REQUIREMENTS: Print the first line of the material below and each line after it, exactly as written, ending with the line that contains "M_ROCK = rock_material('island_rock')".

DATA EXCERPT:

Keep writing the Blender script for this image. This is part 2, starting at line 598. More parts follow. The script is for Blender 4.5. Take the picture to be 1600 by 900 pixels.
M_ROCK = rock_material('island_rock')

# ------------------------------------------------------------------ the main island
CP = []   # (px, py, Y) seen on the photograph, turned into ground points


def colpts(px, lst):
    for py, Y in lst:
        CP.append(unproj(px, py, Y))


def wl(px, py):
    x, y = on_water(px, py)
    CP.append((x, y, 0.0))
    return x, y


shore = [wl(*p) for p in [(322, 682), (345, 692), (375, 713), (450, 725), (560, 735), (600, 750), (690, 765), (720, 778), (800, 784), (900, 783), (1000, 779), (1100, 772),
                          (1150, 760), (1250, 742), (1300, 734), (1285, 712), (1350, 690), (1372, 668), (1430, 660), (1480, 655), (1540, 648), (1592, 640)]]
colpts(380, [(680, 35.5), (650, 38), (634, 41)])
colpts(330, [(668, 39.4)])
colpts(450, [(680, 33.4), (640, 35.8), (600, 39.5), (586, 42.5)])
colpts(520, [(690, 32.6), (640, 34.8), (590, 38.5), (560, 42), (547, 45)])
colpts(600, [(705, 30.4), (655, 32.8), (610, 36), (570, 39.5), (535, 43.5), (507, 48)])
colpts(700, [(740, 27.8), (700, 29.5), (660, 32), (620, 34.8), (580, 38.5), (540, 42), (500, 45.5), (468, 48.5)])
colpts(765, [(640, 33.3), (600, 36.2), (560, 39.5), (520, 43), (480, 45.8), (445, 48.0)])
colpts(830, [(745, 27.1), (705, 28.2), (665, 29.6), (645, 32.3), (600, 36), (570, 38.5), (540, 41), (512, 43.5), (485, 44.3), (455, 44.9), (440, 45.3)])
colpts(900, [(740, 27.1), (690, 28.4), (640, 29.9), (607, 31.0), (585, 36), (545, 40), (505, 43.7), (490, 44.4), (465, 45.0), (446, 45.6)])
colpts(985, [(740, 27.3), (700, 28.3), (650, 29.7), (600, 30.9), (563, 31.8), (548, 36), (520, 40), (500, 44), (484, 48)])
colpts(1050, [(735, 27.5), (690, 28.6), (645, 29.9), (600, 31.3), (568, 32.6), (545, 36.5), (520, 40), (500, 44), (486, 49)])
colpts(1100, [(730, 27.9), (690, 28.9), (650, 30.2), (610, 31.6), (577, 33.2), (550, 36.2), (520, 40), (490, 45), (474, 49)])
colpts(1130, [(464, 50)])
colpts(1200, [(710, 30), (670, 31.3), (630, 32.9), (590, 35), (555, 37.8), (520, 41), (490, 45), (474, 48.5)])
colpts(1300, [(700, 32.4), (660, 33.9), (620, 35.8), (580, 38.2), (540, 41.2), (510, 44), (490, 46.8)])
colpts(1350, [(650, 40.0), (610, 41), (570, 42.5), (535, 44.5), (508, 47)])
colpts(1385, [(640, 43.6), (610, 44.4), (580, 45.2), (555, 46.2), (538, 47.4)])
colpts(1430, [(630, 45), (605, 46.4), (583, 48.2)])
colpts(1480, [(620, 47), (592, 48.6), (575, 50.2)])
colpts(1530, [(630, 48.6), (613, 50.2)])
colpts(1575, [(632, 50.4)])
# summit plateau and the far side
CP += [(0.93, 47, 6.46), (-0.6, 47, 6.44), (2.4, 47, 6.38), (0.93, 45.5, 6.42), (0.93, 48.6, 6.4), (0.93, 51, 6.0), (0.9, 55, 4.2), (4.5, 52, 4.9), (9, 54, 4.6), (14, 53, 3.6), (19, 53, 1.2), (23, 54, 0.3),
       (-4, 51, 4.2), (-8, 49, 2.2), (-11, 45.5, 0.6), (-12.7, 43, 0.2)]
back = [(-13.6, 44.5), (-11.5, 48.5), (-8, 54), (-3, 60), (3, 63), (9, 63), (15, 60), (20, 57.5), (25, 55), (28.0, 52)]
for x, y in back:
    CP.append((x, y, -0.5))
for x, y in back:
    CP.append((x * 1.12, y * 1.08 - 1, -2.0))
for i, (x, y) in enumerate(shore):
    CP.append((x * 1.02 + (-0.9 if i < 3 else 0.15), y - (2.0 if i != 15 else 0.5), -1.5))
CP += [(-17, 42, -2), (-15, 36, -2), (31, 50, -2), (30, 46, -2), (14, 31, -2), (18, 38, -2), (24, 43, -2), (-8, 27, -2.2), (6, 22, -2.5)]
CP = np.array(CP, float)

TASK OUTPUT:
Keep writing the Blender script for this image. This is part 2, starting at line 598. More parts follow. The script is for Blender 4.5. Take the picture to be 1600 by 900 pixels.
M_ROCK = rock_material('island_rock')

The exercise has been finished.